Apache Drill vs PrestoDB

Anson Abraham | TrustRadius Reviewer
Score 8 out of 10
Vetted Review
Verified User

Overall Satisfaction with Apache Drill

Apache Drill was being used initially to evaluate running queries on data stored in multiple data stores (hDFS, postgres, cassandra). We were testing it out, over the use of PrestoDB. But saw that Drill also supported HBASE and other engines. it was from that aspect, used Drill to query data across the multiple datasources, as more ec2 instances were created, since some of the data was also stored in s3.
  • queries multiple data sources with ease.
  • supports sql, so non technical users who know sql, can run query sets
  • 3rd party tools, like tableau, zoom data and looker were able to connect with no issues
  • deployment.
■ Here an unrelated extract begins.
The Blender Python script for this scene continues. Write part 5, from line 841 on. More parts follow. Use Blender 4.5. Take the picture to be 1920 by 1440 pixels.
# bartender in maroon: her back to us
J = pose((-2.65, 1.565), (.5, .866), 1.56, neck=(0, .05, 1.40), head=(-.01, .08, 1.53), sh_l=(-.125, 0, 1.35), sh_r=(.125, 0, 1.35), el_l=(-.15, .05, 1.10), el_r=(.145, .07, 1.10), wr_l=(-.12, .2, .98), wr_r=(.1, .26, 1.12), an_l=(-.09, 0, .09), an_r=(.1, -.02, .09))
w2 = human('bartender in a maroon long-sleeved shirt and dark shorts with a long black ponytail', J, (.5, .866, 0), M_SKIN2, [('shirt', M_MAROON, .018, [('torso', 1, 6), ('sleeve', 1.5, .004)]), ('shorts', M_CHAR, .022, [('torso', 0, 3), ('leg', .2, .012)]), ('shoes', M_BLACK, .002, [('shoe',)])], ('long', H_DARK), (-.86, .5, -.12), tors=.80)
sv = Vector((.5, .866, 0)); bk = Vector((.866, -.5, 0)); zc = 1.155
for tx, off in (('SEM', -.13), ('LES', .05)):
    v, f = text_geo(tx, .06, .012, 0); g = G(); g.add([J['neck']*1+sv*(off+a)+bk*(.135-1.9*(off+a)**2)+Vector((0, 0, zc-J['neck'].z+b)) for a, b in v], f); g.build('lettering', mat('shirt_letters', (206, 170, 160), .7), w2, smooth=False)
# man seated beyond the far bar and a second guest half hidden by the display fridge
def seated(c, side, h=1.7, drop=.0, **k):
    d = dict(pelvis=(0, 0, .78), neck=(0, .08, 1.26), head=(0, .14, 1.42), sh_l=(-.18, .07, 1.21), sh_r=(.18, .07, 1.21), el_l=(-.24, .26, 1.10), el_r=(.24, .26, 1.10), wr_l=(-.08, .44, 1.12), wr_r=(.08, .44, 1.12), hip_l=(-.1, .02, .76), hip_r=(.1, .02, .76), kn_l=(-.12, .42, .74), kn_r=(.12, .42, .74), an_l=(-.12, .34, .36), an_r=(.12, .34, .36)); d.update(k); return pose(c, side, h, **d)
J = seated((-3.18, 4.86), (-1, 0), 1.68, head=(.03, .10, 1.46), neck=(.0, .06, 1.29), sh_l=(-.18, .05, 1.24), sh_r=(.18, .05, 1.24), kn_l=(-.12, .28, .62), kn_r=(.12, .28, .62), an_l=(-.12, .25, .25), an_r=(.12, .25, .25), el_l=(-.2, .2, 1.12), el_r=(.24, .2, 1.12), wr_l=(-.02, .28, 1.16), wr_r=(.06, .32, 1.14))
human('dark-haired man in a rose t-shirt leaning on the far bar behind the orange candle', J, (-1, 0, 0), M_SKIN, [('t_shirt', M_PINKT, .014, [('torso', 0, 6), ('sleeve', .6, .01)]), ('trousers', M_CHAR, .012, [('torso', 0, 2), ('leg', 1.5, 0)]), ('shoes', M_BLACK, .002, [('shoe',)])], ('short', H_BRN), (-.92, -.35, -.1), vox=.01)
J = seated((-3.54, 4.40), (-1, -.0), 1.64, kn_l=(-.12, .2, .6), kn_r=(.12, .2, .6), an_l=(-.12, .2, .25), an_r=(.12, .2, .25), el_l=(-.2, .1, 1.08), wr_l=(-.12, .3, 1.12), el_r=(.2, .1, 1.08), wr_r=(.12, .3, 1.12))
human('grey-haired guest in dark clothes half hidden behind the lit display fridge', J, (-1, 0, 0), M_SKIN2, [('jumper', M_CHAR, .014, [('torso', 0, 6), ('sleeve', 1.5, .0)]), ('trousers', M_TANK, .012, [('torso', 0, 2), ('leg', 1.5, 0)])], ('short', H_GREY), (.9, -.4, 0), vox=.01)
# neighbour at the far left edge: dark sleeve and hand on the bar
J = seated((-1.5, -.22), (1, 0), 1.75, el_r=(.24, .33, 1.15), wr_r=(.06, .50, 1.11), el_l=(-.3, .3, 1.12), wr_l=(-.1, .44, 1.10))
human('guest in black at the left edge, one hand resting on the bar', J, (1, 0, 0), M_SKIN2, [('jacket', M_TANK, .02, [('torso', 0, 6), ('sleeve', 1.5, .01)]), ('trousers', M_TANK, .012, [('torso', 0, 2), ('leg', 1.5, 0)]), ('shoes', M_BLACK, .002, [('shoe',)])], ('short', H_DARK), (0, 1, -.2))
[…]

Not as easy
  • configuration isn't as straight forward, especially with the documentation
  • Garbage collection could be improved upon
  • Configuration has taken some serious time out.
  • Garbage collection tuning. is a constant hassle. time and effort applied to it, vs dedicating resources elsewhere.
  • w/ sql support, reduces the need of devs to generate the resultset for analysts, when they can run queries themselves (if they know sql).
  • prestodb, impala and apache phoenix
compared to presto, has more support than prestodb.
Impala has limitations to what drill can support
apache phoenix only supports for hbase. no support for cassandra.
Apache drill was chosen, because of the multiple data stores that it supports htat the other 3 do not support. Presto does not support hbase as of yet. Impala does not support query to cassandra
if Presto comes up with more support (ie hbase, s3), then its strongly possible that we'll move from apache drill to prestoDB. However, Apache drill needs more configuration ease, especially when it comes to garbage collection tuning. If apache drill could support also sparkSQL and Flume, then it does change drill into being something more valuable than prestoDB
if you're doing joins from hBASE, hdfs, cassandra and redis, then this works.
Using it as a be all end all does not suit it. This is not your straight forward magic software that works for all scenarios. One needs to determine the use case to see if Apache Drill fits the needs. 3/4 of the time, usually it does.